A Sense of Curiosity
I read a quote from a book by Pema Chodron last week, and it has been echoing in my head ever since. In her book No Time to Lose, the Buddhist teacher writes the following: "We can put our whole heart into whatever we do; but if we freeze our attitude into either for or against, we're setting ourselves up for stress. Instead, we could just go forward with curiosity, wondering where this experiment will lead."
I keep thinking about this quote, and I've discussed it with several friends over the past week. It's a pretty simple sentiment; one that has surely been expressed before in a hundred different ways. Yet there was something about the word curiosity that stopped me in my tracks. It was so playful and approachable, like it came straight from the mouth of Winnie the Pooh. What would it be like to approach my life with more curiosity and less expectation about the things I want?
This curious approach blends perfectly with the structure that has been established for the yoga school I am enrolled in, and it pairs excellently with yoga practice itself. I am willing to bet that anyone who practices yoga would be able to tell you what their least favorite pose is. I don't like parsva utkatasana, which is when you sit back like you are in a chair and then twist your upper body to one side or the other. I am awkward in this posture. I always feel scrunched in the spine instead of feeling anything resembling length, and my thighs start burning within moments of assuming the pose. Whenever a teacher calls it out, my mind immediately starts along this train of thought. It's not surprising then that I automatically assume a scrunched posture and feel weak in the legs. I have the expectation that I'm going to have an uncomfortable experience.

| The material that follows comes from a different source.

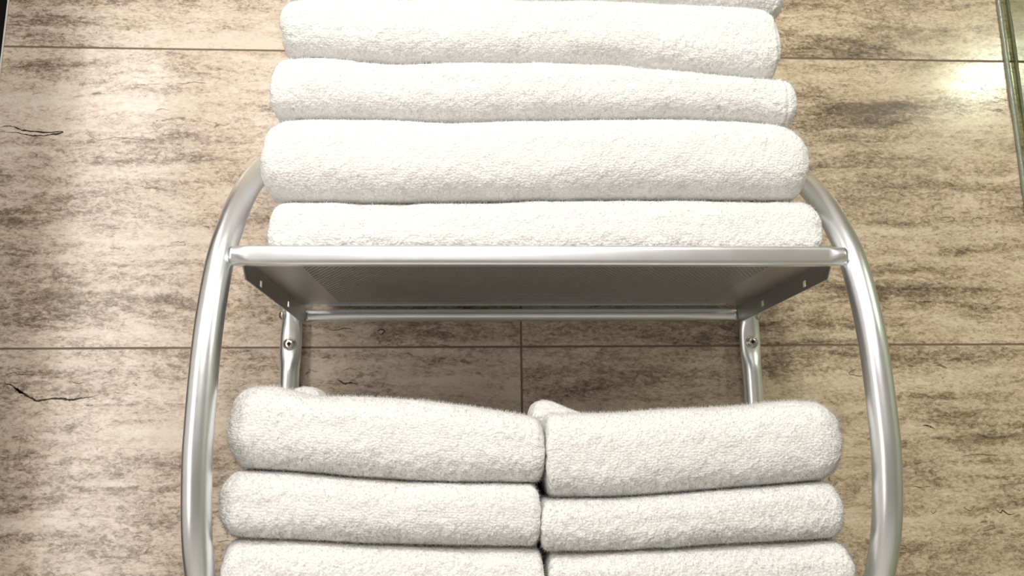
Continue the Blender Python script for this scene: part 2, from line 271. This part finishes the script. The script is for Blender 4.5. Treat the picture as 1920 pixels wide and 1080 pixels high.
def terry(name):
    k = N(name)
    uv = k.n('ShaderNodeUVMap', uv_map='cloth')
    tc = k.n('ShaderNodeTexCoord')
    wob = k.noise(uv.outputs[0], 300, 2)
    vv = k.n('ShaderNodeVectorMath', operation='MULTIPLY'); k.l(uv.outputs[0], vv.inputs[0]); vv.inputs[1].default_value = (330, 430, 1)
    wv = vv.outputs[0]
    vo = k.n('ShaderNodeTexVoronoi', voronoi_dimensions='2D', feature='SMOOTH_F1'); k.l(wv, vo.inputs['Vector'])
    vo.inputs['Scale'].default_value = 1.0; vo.inputs['Randomness'].default_value = .8; vo.inputs['Smoothness'].default_value = .5
    loops = k.math('SUBTRACT', 1.0, vo.outputs['Distance'])
    clump = k.noise(uv.outputs[0], 90, 4, .6)
    fuzz = k.noise(k.vmath('MULTIPLY', uv.outputs[0], (1500, 700, 1)), 1.0, 3, .6)
    nb = k.bump(clump, .25, .006)
    nb = k.bump(loops, .5, .0014, nb)
    nb = k.bump(fuzz, .35, .0007, nb)
    k.l(nb, k.b.inputs['Normal'])
    c = k.mix(loops, (.80, .79, .765), (.90, .895, .88))
    k.l(c, k.b.inputs['Base Color'])
    k.b.inputs['Roughness'].default_value = .95
    k.b.inputs['Sheen Weight'].default_value = .35
    k.b.inputs['Sheen Roughness'].default_value = .6
    k.b.inputs['Specular IOR Level'].default_value = .15
    return k.m

GROUT_Z = (Z0 + 0.5272, Z0 + 0.1107)
GROUT_X = -0.0027
M_wall = travertine('travertine_tile')
M_vein = plain('dark_vein', (.035, .020, .012), .5)
M_vein2 = plain('fine_vein', (.15, .108, .075), .4)
M_metal = metal('silver_metal', (.865, .885, .92), .31)
M_sheet = metal('silver_sheet', (.46, .455, .45), .40)
M_steel = metal('screw_steel', (.62, .60, .56), .22)
M_dark = plain('screw_recess', (.03, .028, .025), .6)
M_terry = terry('white_terry')
k = N('white_pile')
tcn = k.n('ShaderNodeTexCoord')
k.l(k.mix(k.noise(tcn.outputs['Object'], 30, 2), (.86, .855, .835), (.91, .905, .89)), k.b.inputs['Base Color'])
k.b.inputs['Roughness'].default_value = 1.0; k.b.inputs['Specular IOR Level'].default_value = .05
tl = k.n('ShaderNodeBsdfTranslucent'); tl.inputs[0].default_value = (.9, .895, .88, 1)
ms = k.n('ShaderNodeMixShader'); ms.inputs[0].default_value = .4
k.l(k.b.outputs[0], ms.inputs[1]); k.l(tl.outputs[0], ms.inputs[2]); k.l(ms.outputs[0], k.out.inputs[0])
M_pile = k.m
M_white = plain('white_paint', (.80, .79, .77), .6)
M_front = plain('warm_grey_paint', (.50, .495, .48), .6)
M_floor = plain('floor_tile', (.60, .585, .56), .35)
M_black = plain('black_panel', (.004, .004, .004), .75)
M_black.node_tree.nodes['Principled BSDF'].inputs['Specular IOR Level'].default_value = .1
M_edge = plain('pale_edge_seal', (.55, .55, .50), .35)
k = N('screen_glass')
tr = k.n('ShaderNodeBsdfTransparent'); gl = k.n('ShaderNodeBsdfGlossy'); gl.inputs['Roughness'].default_value = .02
tcn = k.n('ShaderNodeTexCoord')
k.l(k.mix(k.noise(tcn.outputs['Object'], 3, 2), (.80, .84, .75), (.82, .86, .77)), tr.inputs[0])
fr = k.n('ShaderNodeFresnel'); fr.inputs[0].default_value = 1.45
ms = k.n('ShaderNodeMixShader'); ge = k.n('ShaderNodeNewGeometry')
k.l(k.math('MULTIPLY', fr.outputs[0], k.math('SUBTRACT', 1.0, ge.outputs['Backfacing'])), ms.inputs[0]); k.l(tr.outputs[0], ms.inputs[1]); k.l(gl.outputs[0], ms.inputs[2])
k.l(ms.outputs[0], k.out.inputs[0])
M_glass = k.m
k = N('clear_sealant')
k.b.inputs['Base Color'].default_value = (.26, .28, .20, 1); k.b.inputs['Roughness'].default_value = .18
k.b.inputs['Transmission Weight'].default_value = .25
tcn = k.n('ShaderNodeTexCoord'); k.l(k.bump(k.noise(tcn.outputs['Object'], 120, 4), .4, .003), k.b.inputs['Normal'])
M_seal = k.m

# ------------------------------------------------------------------ the room
PANEL_X, GLASS_X = -0.7085, 0.7150
def back_wall():
    x0, x1, z0, z1, s = -2.0, 2.3, Z0 - .42, Z0 + .82, .011
    nx, nz = int((x1 - x0) / s), int((z1 - z0) / s)
    xs = np.linspace(x0, x1, nx + 1); zs = np.linspace(z0, z1, nz + 1)
    GX, GZ = np.meshgrid(xs, zs)
    tone = np.zeros_like(GX)
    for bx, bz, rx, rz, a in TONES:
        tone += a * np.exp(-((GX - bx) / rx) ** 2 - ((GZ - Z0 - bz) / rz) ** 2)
    hue = np.clip(.5 - GX * 1.1, 0, 1)  # stone warmer at left, darker at right; partly lighting put into the colour
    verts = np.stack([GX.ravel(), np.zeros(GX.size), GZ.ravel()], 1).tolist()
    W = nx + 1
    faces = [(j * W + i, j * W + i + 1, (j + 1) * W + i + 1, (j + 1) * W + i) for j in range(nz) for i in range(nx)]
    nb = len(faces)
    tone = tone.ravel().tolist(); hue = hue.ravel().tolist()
    # plain tiles above and below the finely divided field, so that the wall runs from floor to ceiling
    def quad(a, b, c, d):
        n = len(verts); verts.extend([(a, 0, c), (b, 0, c), (b, 0, d), (a, 0, d)]); faces.append((n, n + 1, n + 2, n + 3))
        tone.extend([0] * 4); hue.extend([.5] * 4)
    quad(x0, x1, 0, z0); quad(x0, x1, z1, CEIL)
    nw = len(faces)
    # open dark veins of the stone, a hair proud of the tile face
    rng = random.Random(5); fine_m = []
    for pts, w in VEINS:
        P = catmull([(p[0], 0, p[1] + Z0) for p in pts], 5) if len(pts) > 2 else [Vector((p[0], 0, p[1] + Z0)) for p in pts]
        n0 = len(verts); m = len(P); fine_m.extend([2 if w < .0016 else 1] * (m - 1))
        for i, p in enumerate(P):
            t = (P[min(i + 1, m - 1)] - P[max(i - 1, 0)]); t.normalize()
            nrm = Vector((-t.z, 0, t.x))
            closed = (P[0] - P[-1]).length < 1e-4
            e = 1.0 if closed else min(1, .15 + 3.0 * min(i, m - 1 - i) / m)
            ww = w * .5 * e * rng.uniform(.45, 1.25)
            j = Vector((0, 0, rng.uniform(-.0006, .0006)))
            for sgn in (1, -1):
                q = p + nrm * ww * sgn + j
                verts.append((q.x, -.00015, q.z)); tone.append(0); hue.append(0)
        for i in range(m - 1):
            faces.append((n0 + 2 * i, n0 + 2 * i + 1, n0 + 2 * i + 3, n0 + 2 * i + 2))
    me = bpy.data.meshes.new('wall_back'); me.from_pydata(verts, [], faces)
    me.materials.append(M_wall); me.materials.append(M_vein); me.materials.append(M_vein2)
    me.polygons.foreach_set('material_index', [0] * nw + fine_m)
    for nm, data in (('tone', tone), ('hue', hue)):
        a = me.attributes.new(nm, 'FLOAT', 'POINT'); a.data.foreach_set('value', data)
    me.update()
    o = bpy.data.objects.new('wall_back', me); link(o); structure(o)
back_wall()
structure(box('floor', (-2.0, -2.6, -.05), (2.3, 0, 0), M_floor))
structure(box('ceiling', (-2.0, -2.6, CEIL), (2.3, 0, CEIL + .05), M_white))
structure(box('wall_left', (-2.05, -2.6, 0), (-2.0, 0, CEIL), M_white))
structure(box('wall_right', (2.3, -2.6, 0), (2.35, 0, CEIL), M_white))
structure(box('wall_front', (-2.05, -2.65, 0), (2.35, -2.6, CEIL), M_front))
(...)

What if I approached the pose with curiosity? What if I decided to see what it feels like today–in this moment–to try parsva utkatasana? Would my experience be different? What if I approached my whole practice with this inquisitiveness? This attitude is fostered by the amazing teachers in my training program, and I have already observed the benefits to my practice. When I let go of the expectation of creating the perfect shape, I am able to naturally experience the effects of slight realignments, changes in weight distribution, or variations in my breath. And I also have more fun with my practice, as I experiment and play with the poses without rigid expectations for myself.
This attitude is also extremely helpful off of my mat. In fact, that is where I have felt the strongest impact over the past week. What if I approached each day with curiosity and an openness to where it might take me? Instead of clinging to what I want to happen in the future, what if I gave more of my attention to the present? It's such a simple idea, but it has radically changed my perspective. I'm trying to be curious about each moment instead of fighting it, and the result is a more peaceful mind.